● PROBLEM DETAILS: The data below must be copied in full and without any change.

● DATA EXTRACT:
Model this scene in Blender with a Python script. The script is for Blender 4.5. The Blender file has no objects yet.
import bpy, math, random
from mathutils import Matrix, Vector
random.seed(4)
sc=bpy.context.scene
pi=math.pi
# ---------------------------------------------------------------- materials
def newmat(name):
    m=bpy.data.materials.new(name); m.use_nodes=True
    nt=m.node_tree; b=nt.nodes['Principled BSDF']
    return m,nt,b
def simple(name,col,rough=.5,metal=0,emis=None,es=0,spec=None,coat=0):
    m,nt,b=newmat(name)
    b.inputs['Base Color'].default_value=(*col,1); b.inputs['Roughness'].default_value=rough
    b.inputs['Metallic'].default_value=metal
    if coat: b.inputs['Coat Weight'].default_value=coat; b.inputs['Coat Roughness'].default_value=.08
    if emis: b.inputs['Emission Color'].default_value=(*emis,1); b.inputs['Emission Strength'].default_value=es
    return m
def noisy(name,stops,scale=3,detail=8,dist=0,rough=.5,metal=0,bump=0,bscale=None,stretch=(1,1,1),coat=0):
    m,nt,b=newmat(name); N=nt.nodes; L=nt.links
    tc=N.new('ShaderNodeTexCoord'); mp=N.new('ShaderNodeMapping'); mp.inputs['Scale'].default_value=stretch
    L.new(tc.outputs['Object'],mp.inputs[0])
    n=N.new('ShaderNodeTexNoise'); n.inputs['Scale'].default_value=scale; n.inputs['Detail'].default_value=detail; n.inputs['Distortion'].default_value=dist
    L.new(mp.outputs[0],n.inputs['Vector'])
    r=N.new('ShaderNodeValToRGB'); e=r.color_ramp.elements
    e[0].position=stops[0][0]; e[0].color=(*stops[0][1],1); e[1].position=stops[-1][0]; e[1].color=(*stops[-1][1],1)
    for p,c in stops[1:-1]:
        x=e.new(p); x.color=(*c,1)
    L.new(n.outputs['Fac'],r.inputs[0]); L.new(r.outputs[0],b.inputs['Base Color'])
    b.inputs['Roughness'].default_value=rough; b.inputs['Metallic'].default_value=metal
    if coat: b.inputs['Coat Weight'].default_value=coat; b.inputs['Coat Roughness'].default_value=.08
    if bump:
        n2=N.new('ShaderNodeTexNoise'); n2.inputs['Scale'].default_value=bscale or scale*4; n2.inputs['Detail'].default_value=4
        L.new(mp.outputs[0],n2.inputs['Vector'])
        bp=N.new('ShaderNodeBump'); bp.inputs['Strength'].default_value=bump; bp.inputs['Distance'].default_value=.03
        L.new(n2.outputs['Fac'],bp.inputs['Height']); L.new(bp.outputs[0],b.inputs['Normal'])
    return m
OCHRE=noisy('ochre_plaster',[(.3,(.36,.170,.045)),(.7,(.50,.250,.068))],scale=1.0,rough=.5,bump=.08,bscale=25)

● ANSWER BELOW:
Model this scene in Blender with a Python script. The script is for Blender 4.5. The Blender file has no objects yet.
import bpy, math, random
from mathutils import Matrix, Vector
random.seed(4)
sc=bpy.context.scene
pi=math.pi
# ---------------------------------------------------------------- materials
def newmat(name):
    m=bpy.data.materials.new(name); m.use_nodes=True
    nt=m.node_tree; b=nt.nodes['Principled BSDF']
    return m,nt,b
def simple(name,col,rough=.5,metal=0,emis=None,es=0,spec=None,coat=0):
    m,nt,b=newmat(name)
    b.inputs['Base Color'].default_value=(*col,1); b.inputs['Roughness'].default_value=rough
    b.inputs['Metallic'].default_value=metal
    if coat: b.inputs['Coat Weight'].default_value=coat; b.inputs['Coat Roughness'].default_value=.08
    if emis: b.inputs['Emission Color'].default_value=(*emis,1); b.inputs['Emission Strength'].default_value=es
    return m
def noisy(name,stops,scale=3,detail=8,dist=0,rough=.5,metal=0,bump=0,bscale=None,stretch=(1,1,1),coat=0):
    m,nt,b=newmat(name); N=nt.nodes; L=nt.links
    tc=N.new('ShaderNodeTexCoord'); mp=N.new('ShaderNodeMapping'); mp.inputs['Scale'].default_value=stretch
    L.new(tc.outputs['Object'],mp.inputs[0])
    n=N.new('ShaderNodeTexNoise'); n.inputs['Scale'].default_value=scale; n.inputs['Detail'].default_value=detail; n.inputs['Distortion'].default_value=dist
    L.new(mp.outputs[0],n.inputs['Vector'])
    r=N.new('ShaderNodeValToRGB'); e=r.color_ramp.elements
    e[0].position=stops[0][0]; e[0].color=(*stops[0][1],1); e[1].position=stops[-1][0]; e[1].color=(*stops[-1][1],1)
    for p,c in stops[1:-1]:
        x=e.new(p); x.color=(*c,1)
    L.new(n.outputs['Fac'],r.inputs[0]); L.new(r.outputs[0],b.inputs['Base Color'])
    b.inputs['Roughness'].default_value=rough; b.inputs['Metallic'].default_value=metal
    if coat: b.inputs['Coat Weight'].default_value=coat; b.inputs['Coat Roughness'].default_value=.08
    if bump:
        n2=N.new('ShaderNodeTexNoise'); n2.inputs['Scale'].default_value=bscale or scale*4; n2.inputs['Detail'].default_value=4
        L.new(mp.outputs[0],n2.inputs['Vector'])
        bp=N.new('ShaderNodeBump'); bp.inputs['Strength'].default_value=bump; bp.inputs['Distance'].default_value=.03
        L.new(n2.outputs['Fac'],bp.inputs['Height']); L.new(bp.outputs[0],b.inputs['Normal'])
    return m
OCHRE=noisy('ochre_plaster',[(.3,(.36,.170,.045)),(.7,(.50,.250,.068))],scale=1.0,rough=.5,bump=.08,bscale=25)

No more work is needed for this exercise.